Kolkata: BJP leaders reached out to Mamata Banerjee over the death of eight people in Birbhum, Bengal. The Chief Minister said, "Such incidents have happened in Gujarat and Rajasthan too", and committed to taking action "fairly". She also announced her intention to visit the area tomorrow.
The mob is believed to have locked eight people in their homes and burned them alive near Rampurhat town of Birbhum in protests after a village leader of the Trinamool Congress was killed in a crude bombing on Monday.
BJP leaders have called for Mamata Banerjee's sacking and a judicial inquiry following the violence and killings.
"Such kinds of incidents have happened in Gujarat and Rajasthan too. I am not justifying the incident in Rampurhat. We will take action in a fair manner," Mamata Banerjee said today.
"The government is ours, we are concerned about people in our state. We would never want anyone to suffer. The Birbhum, Rampurhat incident is unfortunate. I have immediately dismissed the OC, SDPO (officer-in-charge, sub-divisional police officer) of Rampurhat. I will go to Rampurhat tomorrow," added the Chief Minister.

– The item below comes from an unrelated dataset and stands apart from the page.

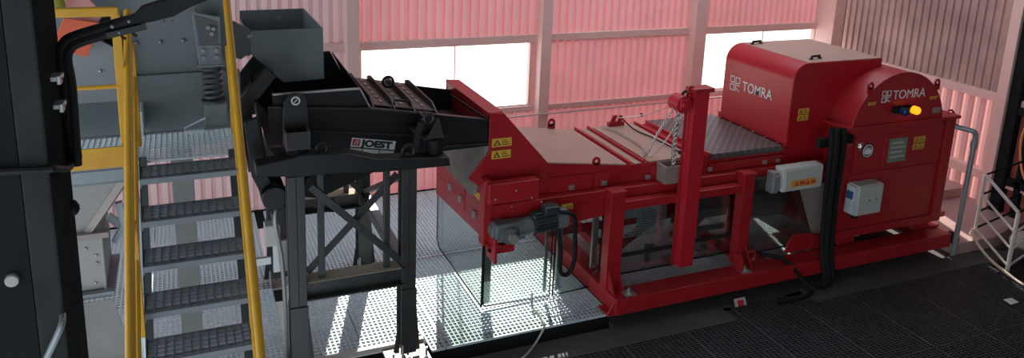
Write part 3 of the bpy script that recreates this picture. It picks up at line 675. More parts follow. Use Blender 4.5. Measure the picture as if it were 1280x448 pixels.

On BJP leaders alleging that they were stopped from visiting the spot, Ms Banerjee said: "This is Bengal, not Uttar Pradesh. I had sent a delegation of Trinamool to Hathras (where a young woman died in 2020 after being gang-raped) but we were not allowed entry. But we are not stopping anyone from coming here."
Governor Jagdeep Dhankhar has accused the Mamata Banerjee government of allowing the state to slip into chaos and lawlessness in the wake of the Birbhum killings.
Governor described the killings of eight people as "horrific" and said that the state was afflicted with a culture of "violence and lawlessness.".
Angered by his comments, Ms Banerjee called them "inappropriate".
In his three-page response to Ms Banerjee, Mr Dhankhar retaliated, calling his "restrained reaction" an accusatory position.
"As usual, you have taken an accusatory stance at my restrained reaction to grisly carnage worst in the memory at Rampurhat...The shocking carnage is being justifiably compared by many to the incidents in the state, a few years ago, while you were in the opposition," the Governor added.
"Adopting diversionary tactics, you have labelled my reaction as a sweeping and uncalled for statement. In the face of such enormity, I cannot fiddle in Raj Bhavan and be a mute spectator," he wrote.
"There is nothing more absurd than the claim that the state had always been peaceful, barring a few isolated incidents," the Governor wrote to Ms Banerjee, asserting that a "politically-caged investigation" in the state had no credibility.